Dilansir dari Republika, keduanya didakwa melakukan kejahatan perang dan kejahatan terhadap kemanusiaan selama agresi Israel di Jalur Gaza antara 8 Oktober 2023 hingga 20 Mei 2024.
Jaksa ICC Karim Khan menuduh mereka bertanggung jawab atas tindakan seperti kelaparan massal, penghalangan bantuan kemanusiaan, dan penargetan warga sipil.
Tiga hakim Kamar Pra-Peradilan I ICC menyatakan ada bukti kuat bahwa kedua pejabat tersebut melanggar hak-hak sipil warga Gaza.
Surat perintah yang semula dirahasiakan kini dipublikasikan untuk melindungi para korban.
Namun, pelaksanaannya mungkin sulit karena Israel dan sekutu utamanya, Amerika Serikat, bukan anggota ICC.
Netanyahu dan Gallant berisiko ditangkap jika mengunjungi salah satu dari 124 negara anggota ICC.
Reaksi keras muncul dari Israel. Pemimpin oposisi Yair Lapid menyebut keputusan ini tidak adil, sementara mantan Menteri Pertahanan Avigdor Lieberman menuduh komunitas internasional menerapkan standar ganda.
Menteri Transportasi Miri Regev menyebut tindakan ICC sebagai “antisemitisme modern,” sementara Menteri Keamanan Nasional Itamar Ben-Gvir menuding ICC bersikap anti-Yahudi.
Keputusan ini semakin mengisolasi Israel di panggung internasional.
Di sisi lain, tekanan dari sekutu-sekutunya sempat menghambat pengeluaran surat ini.

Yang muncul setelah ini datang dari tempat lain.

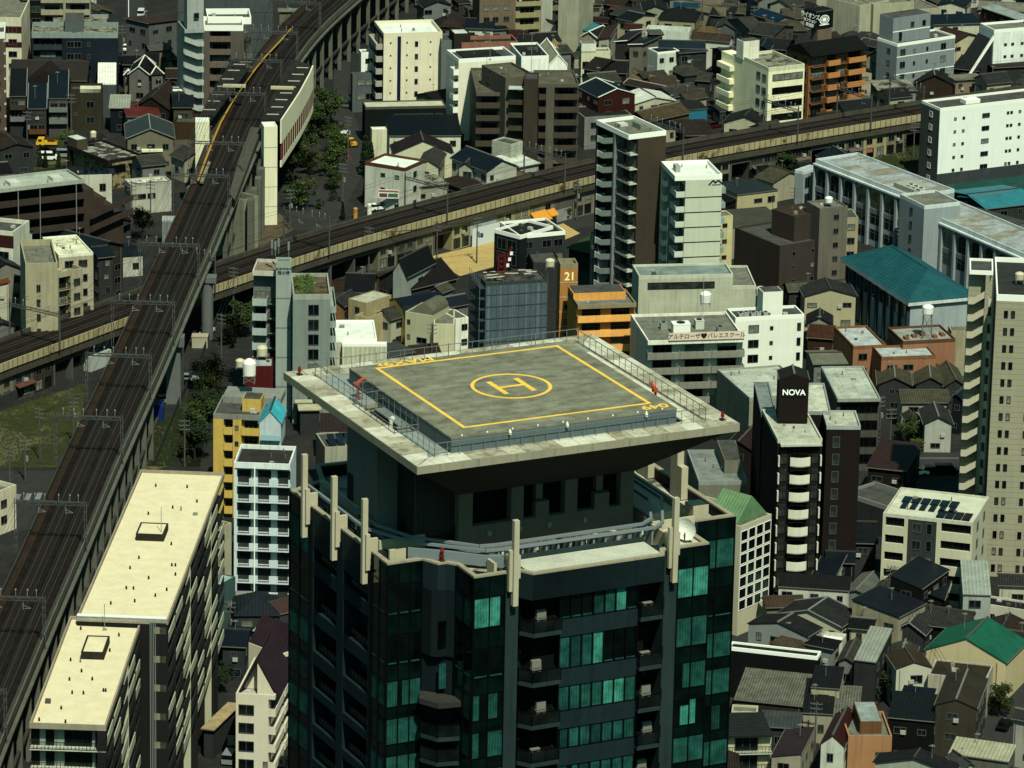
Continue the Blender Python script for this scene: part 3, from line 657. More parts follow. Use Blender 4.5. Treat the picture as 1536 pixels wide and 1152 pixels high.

Namun, pada Juli 2024, Inggris mencabut keberatannya, membuka jalan bagi ICC untuk menerbitkan surat penangkapan.
Kini, Netanyahu dan Gallant menghadapi ancaman hukum internasional di tengah upaya menyelesaikan konflik yang telah berlangsung selama lebih dari 13 bulan.